Friday, February 17, 2012

That Love is a Farce if Death is the Absolute End of Human Life

A brief note on this post:  Four people passed away this week.  I knew some better than others.  Many of the reflections in this post have been inspired by their deaths.  While this post is not the end of the story (I intend to write a follow-up...maybe this week),  it does its best to grapple with the problem of love and death on a purely human/philosophical level.  I am certain that philosophers have been dealing with this issue for ages, so I contribute very little, I'm sure. 

Once I got married and we started having children, I became morbid.  This was by no means intentional on my part, though it perfectly illustrates the tension of love and death.

The strongest longings of the human being (intellect and affection) seem to me to be love and truth.  In this case, I intend to focus on love - true love, selfless love.  This sort of love wants nothing other than giving of the self for the good of the beloved.  A total self-emptying, kenosis.  This sort of love gives life a great purpose and a great meaning.  Perhaps we could even go so far as to say that love is what makes life meaningful, or worth living...even if it remains in a state of potent hope.

My wife and I share a great love, yet each day I'm reminded that there is more love to be had - more to know about her.  There are always new ways to love her and sacrifice for her.  I have only seen a touch of the love we share in our relationship.  I know this because there is always more, always a new surprise or a new circumstance.  Our love seems to be moving toward some end, or fulfillment.  The process is gradual, and the steps lead to greater and greater union.  Truth and love are similar in this way, that they are symphonic.  They unify. 

Our love has borne fruit.

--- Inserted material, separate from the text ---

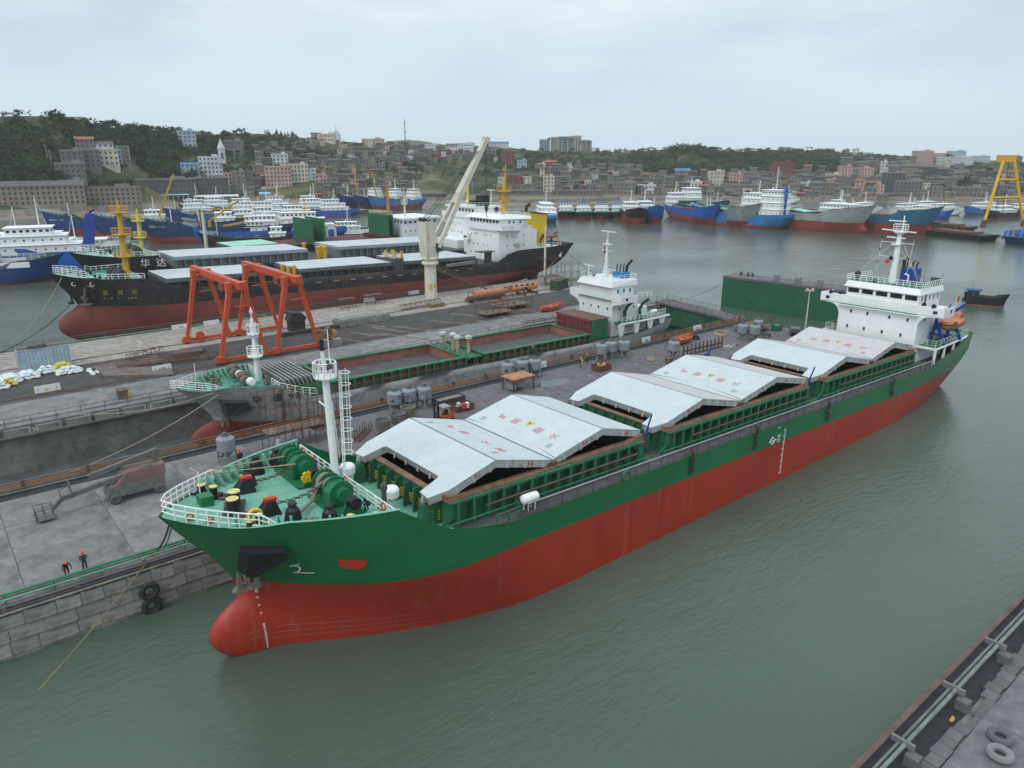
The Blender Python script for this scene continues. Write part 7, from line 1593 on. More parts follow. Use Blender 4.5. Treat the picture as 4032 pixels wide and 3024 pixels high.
# white superstructures packed along the village quay
ws = [(655,858,205,'navy','white trawler with a long house and white lattice mast under the stone terrace'),(720,842,203,'navy','trawler with a navy bow jutting out beneath the blue booth'),(800,868,201,'blue','white-housed trawler with a tall row of windows beside an orange boom'),(850,850,204,'sky','trawler with sky blue hull under the long white canopy'),
      (905,868,202,'blue','white-housed trawler between the canopy boats and the sky blue bow'),(940,838,199,'white','white patrol-like boat with swept mast under the white canopy end'),(985,838,201,'white','white boat with a blue tarpaulin and round radar ball behind the excavator arms'),(1015,888,198,'sky','pale work vessel with a white slanted crane and long accommodation'),
      (1080,835,205,'mist','tall grey and white survey ship with a stepped lattice mast'),(1125,850,203,'rust','white-housed boat with dark hull beside the survey ship'),(1180,855,200,'blue','white-housed boat with bright blue stern nearest the sand spit'),(860,900,199,'teal','low barge carrying yellow excavator arms')]
for i,(px,py,dg,c,lb) in enumerate(ws):
    workboat(lb,px,py,dg,34+4*(i % 3),4+.3*(i % 2),3.0,.5,1.3,c,(-.3-.06*(i % 3),-.82),((2.6,0,0,1),(2.4,.5,2,.9),(2.3,1.2,6,.8)),fm=i % 2 == 0,crane=(13,.6) if i in (2,11,7) else None,mh_=7+3*(i % 3 == 0),mastm=YM if i in (7,11) else None)
workboat('white ship with bright blue bottom stripe whose square house stands beside the upright green covers',1010,945,199,42,5,3.4,.7,1.6,'blue',(-.25,-.85),((3.2,0,0,1),(2.8,.5,4,.9),(2.6,1.5,8,.8)),mastm=YM)
workboat('white tender with a green canopy moored behind the upright covers',1285,925,196,24,3.4,1.8,.4,1.2,'white',(-.2,-.7),((2.2,0,0,1),(2,.6,2,.8)),fm=False)
for i,(px,py,c,lb) in enumerate(((1342,828,'navy','blue cargo bow beached on the sand spit, nearest the yellow boom'),(1405,830,'navy','blue cargo bow with a broad red bottom in the middle of the beached three'),(1462,832,'sky','bright blue cargo bow of the beached three, next to the sandy beach'))):
    workboat(lb,px,py,245-i*6,52,6.0,5.6,3.6,2.4,c,(-.75,-.92),((2.8,0,0,1),(2.6,.4,1,.9),(2.4,.8,2,.8)),crane=(4,18) if i < 2 else None,cat='cargo ship',name='coaster')
# ferries at the left edge
def ferry(lb,px,py,deg,L,B,D,c,houses,fun,grp=None,band=None):
    g = thing('ferry',lb,'ship',mw=boat_matrix(px,py,deg),group=grp);h,top = boat_hull(L,B,D,.6,1.5,c,g)
    for x0,x1,tiers in houses: z = cabin(g,L*x0,L*x1,B*1.9,D+.4,tiers)
    rigging(g,L*(houses[0][0]+houses[0][1])/2,z-1,11,WHITE2)
    if fun: x,y,w_,hh = fun;b = MB();b.hexa([(x-w_,y-1.2,D),(x+w_,y-1.2,D),(x+w_,y+1.2,D),(x-w_,y+1.2,D)],[(x-w_-2.2,y-1.1,D+hh),(x+w_-2.6,y-1.1,D+hh),(x+w_-2.6,y+1.1,D+hh),(x-w_-2.2,y+1.1,D+hh)]);b.build('funnel',BLUE,g);b = MB();b.tube([(x-2.4,y,D+hh),(x-2.6,y,D+hh+.7),(x-4.0,y,D+hh+1.2)],.45,6);b.build('exhaust_pipe',BLACK,g)
    b = MB()
    for s in (-1,1): rail(b,[(-L*.05,s*B*.7,D+2.4),(-L*.2,s*B*.93,D+2.4),(-L*.96,s*B*.85,D+1.4)],1.1,3,.045,2)
    b.build('deck_railing',WHITE2,g)
    if band: b = MB();b.box(-L*.9,B*.96,D+.5,-L*.1,B*1.0,D+2.2);b.box(-L*.9,-B*1.0,D+.5,-L*.1,-B*.96,D+2.2);b.build('white_bulwark',WHITE,g)
    return g
M_ = ferry('blue ferry with white bulwark openings and blue funnel at the left edge of the harbour',225,1100,22,56,6.5,4.6,'navy',((-.34,-.9,((2.8,0,0,1),(2.6,3,2,.9),(2.5,8,4,.8))),),(-16,2.5,1.5,8),band=True)
ferry('bright blue ship with square stern and tall blue funnel behind the blue ferry',20,1075,205,44,6.5,6.0,'blue',((-.02,-.55,((3,0,0,1),(2.8,.5,4,.9),(2.6,2,8,.8))),),(-26,0,1.8,13)) 
ferry('long white ferry with a railed top deck lying behind the blue funnel ship',350,1000,20,50,6,3.0,'white',((-.1,-.85,((3,0,0,1),(2.6,4,3,.9))),),None)
ferry('white launch with red and blue lettering and orange lamps behind the black bows',505,985,20,38,4.5,2.2,'white',((-.2,-.8,((2.6,0,0,1),)),),None)
# small blue coaster between the two black ships
# ---- middle of the harbour: tugs moored side by side with their bows to us
tt = ((3.4,0,0,1),(3.2,.4,1,.85))
workboat('white ferry with a blue stern, first of the vessels moored beside the tugs',2135,862,95,34,5.2,3.2,.4,.8,'sky',(-.1,-.9),((2.6,0,0,1.1),(2.4,1,2,1.05),(2.2,3,5,.8)),cat='ferry',name='ferry')
def tug(lb,px,py,c,roof,dg=268):
    g = workboat(lb,px,py,dg,28,5.2,3.0,2.0,.3,'black',(-.3,-.62),tt,fm=False,cat='tug',name='tug',mastm=mat('tug mast red',(.35,.05,.04),.6),grp='tugs moored side by side')
    b = MB();n = 9
    for k in range(n): a = -1.2+2.4*k/(n-1);b.torus((-3.2+3.4*math.cos(a),4.6*math.sin(a)*.95,3.2),.55,.25,'x',10,5)
    b.build('tyre_fender',BLACK,g);b = MB();b.box(-17.4,-3.8,9.85,-7.9,3.8,10.15);b.build('roof_panel',mat('tug roof '+roof,PAINT[roof],.6),g)
    b = MB();b.box(-8.3,-3.6,3.0,-5.5,3.6,4.6);b.build('green_winch_house',mat('seafoam',(.12,.30,.25),.7),g);return g
tug('blue-roofed tug next to the white ferry with the blue stern',2230,862,'black','teal');tug('tall white tug with a red mast, second of the row from the ferry',2300,864,'black','teal');tug('tall white tug with a red mast, third of the row from the ferry',2373,864,'black','teal');tug('low tug with a blue cabin and a yellow mast beside the black-bowed coaster',2442,864,'black','sky')
workboat('black-bowed coaster with a rounded red bottom at the end of the tug row',2512,884,268,52,6.2,5.2,3.8,1.8,'black',(-.62,-.85),cat='cargo ship',name='coaster')
workboat('blue-bowed coaster beside the black-bowed one',2585,880,272,50,5.8,5.4,3.4,2.2,'blue',(-.6,-.85),cat='cargo ship',name='coaster')
# ---- row of laid-up coasters on the far right
cov = mat('mint hatch cover',())
workboat('rusty blue coaster lying across the channel with a white house at its stern',2812,887,279,70,6.4,6.2,3.6,2.2,'blue',(-.82,-.97),((3,0,0,1),(2.8,.3,.3,.95),(2.5,.6,1,.85)),covers=('open',1),cat='cargo ship',name='coaster',bulb=False)
workboat('coaster with a tall white wheelhouse hidden behind the rusty blue one',2850,865,280,66,6.4,7.0,3,2,'teal',(-.7,-.9),((3.4,0,0,1),(3.2,.3,.3,.98),(2.9,.6,1,.9)),covers=(GREEN,3),cat='cargo ship',name='coaster')
workboat('grey coaster with a flared bow and pale red waterline',2968,898,290,74,6.6,6.8,3.4,3.0,'grey',(-.84,-.97),covers=(mat('seafoam',()),3),cat='cargo ship',name='coaster',tiers=((2,0,0,1),(1.8,1,1,.8)),wm=mat('teal cabin',(.04,.12,.10),.7))
workboat('blue coaster showing its square stern and white house',(109,449),0,130,62,6.8,6.4,1.6,2.0,'sky',(-.74,-.94),((3.8,0,0,1),(3.4,.2,.2,.95),(3.2,.3,.4,.9),(3,.5,.8,.85)),funnel='blue',cat='cargo ship',name='coaster',mh_=12)
workboat('grey-green coaster with mint hatch covers and a diamond on its bow',3404,920,310,88,6.8,8.0,5.2,3.0,'mist',(-.62,-.8),((3.4,0,0,1),(3.2,.3,.3,.95),(2.8,.6,1,.85)),covers=(cov,4),cat='cargo ship',name='coaster',bulb=True,funnel='black')
workboat('black barge-like coaster with white awnings between two larger bows',3560,908,318,40,5,3.2,.6,1.2,'black',(-.2,-.8),((2.4,0,0,1),),cat='cargo ship',name='coaster',fm=False)
workboat('blue coaster with a deep red bulbous bow, nearest the yellow A-frame barge',3668,927,312,76,6.8,7.8,5.0,3.0,'teal',(-.5,-.75),((2.8,0,0,1),(2.4,.3,.3,.95)),covers=('open',1),cat='cargo ship',name='coaster',bulb=True,nm='中海')
for i,(px,py,dg,c,lb) in enumerate(((3330,845,205,'white','white fishing boat with an awning behind the mint-covered coaster'),(3500,848,200,'white','white fishing boat with a tall wheelhouse behind the blue coaster'),(3570,838,198,'sky','fishing boat with a blue cabin behind the white awnings'),(3640,850,200,'white','long white house boat with yellow derricks behind the blue coaster'),
      (3740,862,330,'blue','blue-hulled fishing boat with a white house beside the bulbous bow'),(3800,845,200,'sky','white boat with a blue painted wheelhouse behind the blue-hulled fishing boat'),(3880,862,205,'black','black-hulled white-housed boat behind the barge'),(3960,850,200,'black','white passenger boat with a row of windows behind the yellow A-frame'),(3050,800,190,'white','small white boat by the far shore behind the grey coaster'),(3250,830,195,'white','white boat with a blue window band behind the mint covers'),(2650,800,180,'blue','small blue boat at the far shore beyond the blue-bowed coaster'))):
    workboat(lb,px,py,dg,30 if i < 8 else 20,4,2.6,.5,1.2,c,(-.25,-.85),((2.5,0,0,1),(2.2,.6,4,.85)) if i != 5 else None,fm=i % 2 == 0,mastm=YM if i == 3 else None)
# working barges and the floating cranes at the right edge
def barge(lb,px,py,deg,L,B,D,c,name='barge'):
    g = thing(name,lb,'barge',mw=boat_matrix(px,py,deg));b = MB();b.hexa([(-L,-B*.9,-1),(-2,-B*.75,-1),(-2,B*.75,-1),(-L,B*.9,-1)],[(-L-1,-B,D),(0,-B*.8,D+.3),(0,B*.8,D+.3),(-L-1,B,D)]);b.build('barge_hull',pm(c),g)
    b = MB();b.box(-L*.8,-B*.65,D,-L*.2,B*.65,D+1.0);b.build('cargo_hold',RUST,g)
    b = MB();n = 8
    for k in range(n):
        for s in (-1,1): b.torus((-L*k/n-1,s*B*.95,D-.4),.6,.25,'y',10,5)
    b.build('tyre_fender',BLACK,g);block(g,'deckhouse',-L-.5,-B*.6,D,-L*.84,B*.6,D+3.4,mat('grimy dark house',(.08,.085,.08),.8,var=.3));b = MB();b.box(-L-1,-B*.7,D+3.4,-L*.82,B*.7,D+3.6);b.build('house_roof',DKGREY,g);return g
barge('low rusty hopper barge lying by the yellow A-frame',3830,912,300,30,5,2.2,'rust')
g = barge('rust-streaked pontoon barge carrying the foot of the yellow A-frame',3900,950,290,38,6.5,2.4,'black','crane_barge')
YA = mat('A-frame yellow',(.62,.36,.02),.5,var=.1);k0 = at(3880,905,3);D_ = (k0.length)
Ax = MB();pA,pB = at(3872,885,3),at(4030,880,3);tp = 0.5*(pA+pB)+Vector((0,8,0));zt_ = CAM_H+(605-640)/FPX*tp.length+0
afr = thing('a_frame_crane','tall yellow A-frame floating crane rising at the right edge of the harbour','floating crane');fw = (pB-pA).length;zA = CAM_H+(605-630)/FPX*tp.y*.99
for s,p in ((-1,pA),(1,pB)):
    b = MB();q = tp.lerp(p,.26);q.z = zA;b.tube([p,q],.78,10);b.build('frame_leg',YA,afr);b = MB();b.cyl((p.x,p.y,1.5),(p.x,p.y,5.5),1.5,1.1,8);b.build('leg_foot',RUST,afr)
b = MB()
for t in (.42,.70): 
    l,r = pA.lerp(Vector((*tp.lerp(pA,.26).xy,zA)),t),pB.lerp(Vector((*tp.lerp(pB,.26).xy,zA)),t);b.tube([l,r],.62,8)
b.build('cross_beam',YA,afr);b = MB();l,r = tp.lerp(pA,.30),tp.lerp(pB,.30);b.box(l.x-.8,tp.y-1.2,zA-.8,r.x+.8,tp.y+1.2,zA+2.8);b.build('frame_head',YA,afr)
b = MB()
for x in (-2,1.5): b.tube([(tp.x+x,tp.y,zA),(tp.x+x+2,tp.y,8)],.15,4)
b.tube([(r.x,tp.y,zA+2),(r.x+30,tp.y+10,zA-18)],.2,4);b.build('hoist_rope',BLACK,afr)
g = barge('blue-decked floating crane at the edge of the picture beside the pontoon barge',4000,965,200,-40 if False else 34,8,3.0,'dkblue','crane_barge')
BC = mat('crane blue',(.012,.14,.52),.5,var=.12);b = MB();b.tube([(-6,3,3),(-13,3,17)],.9,8);b.tube([(-6,-3,3),(-13,-3,17)],.9,8);b.build('blue_a_frame',BC,g);b = MB();b.tube([(-13,-4,17),(-13,4,17)],.9,8);b.tube([(-13,0,17),(-34,0,16)],1.1,8);b.build('blue_boom',BC,g)
b = MB();rail(b,[(0,-6,3.2),(-34,-8,3),],2.4,3,.25,4);rail(b,[(0,6,3.2),(-34,8,3)],2.4,3,.25,4);b.build('blue_railing',BC,g);block(g,'control_house',-28,-5,3,-17,5,8,mat('pale blue house',(.2,.32,.4),.7))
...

This is the procreative element of love.  Love empties forth and creates a new life.  Children have caused me to love in ways I did not know possible.  While the struggle with selfishness remains at the fore, the truest desire of my heart is to empty myself for my children.

And, all of these relationships that happen within the communion of family are growing.  These relationships are dynamic and are moving toward some end – which appears to be communion.  The dynamism of love is that of an insatiable desire.  The human mind and heart longs for more love – greater unity. 

Death.  Death is the ultimate destroyer.  As I meditate upon death, my own or the fact that those I love the most will die, I am struck by nothing but fear, doubt, hopelessness.  I am paralyzed.  Life is inconclusive.  Love is without an adequate answer, or end.

Death breaks apart unity.  It is an unfitting end to any relationship of love.  It is corruption and brokenness in the extreme.  It is at once most natural, and completely unnatural. 

Whatever oneness of being existed prior to death appears as an illusion in the face of the reality of death.  Death’s finality trumps a life of love.  Death breaks apart unity.  It ends unity. 

The human being, reason and affection (all the factors of his being), equipped with freedom, can respond to the tension between love and death in an extreme fashion, by either affirming reason or affection to the highest degree.  In affirming reason, one rightly acknowledges the finality of death and therefore affectively shuts down.  This could be likened to times in my life when, fully recognizing that I would have to be leaving Katie for a time, I would shut down all emotion, hours before I actually had to depart.  This heads us down the path of stoicism, and truncates human love from going anywhere, stripping it of all potency.  On the other hand, one could affirm affection to an infinite degree, flying emotion in the face of death and, so consumed by passion, ignore the reality of death entirely.  This is pure recklessness.

Only the middle path, one that fully engages my reason and affectivity, one that acknowledges the dynamism of love and the finality of death, does true justice to the height and depth of this situation.  This position embraces the subtlety or greatness of all the factors at play. 

Since I got married and began having children, my entire perception of death has shifted.  What was once a far-fetched imagining, light-years removed from my teenage invincibility, now stands before me as the ultimate frustration.  Its finality is quite literally “killer.”  It strips love of an ultimate end. 

Love, because of death, seems to be pointless – literally without a point, an ultimate purpose or end.  Perhaps this is what Sartre describes when he speaks of man’s inability to gain synthesis, and draws the conclusion that “man is a useless passion.” 

Love, in its truest sense, in its search for an ultimate communion and self-emptying, appears to be a farce in the face of death.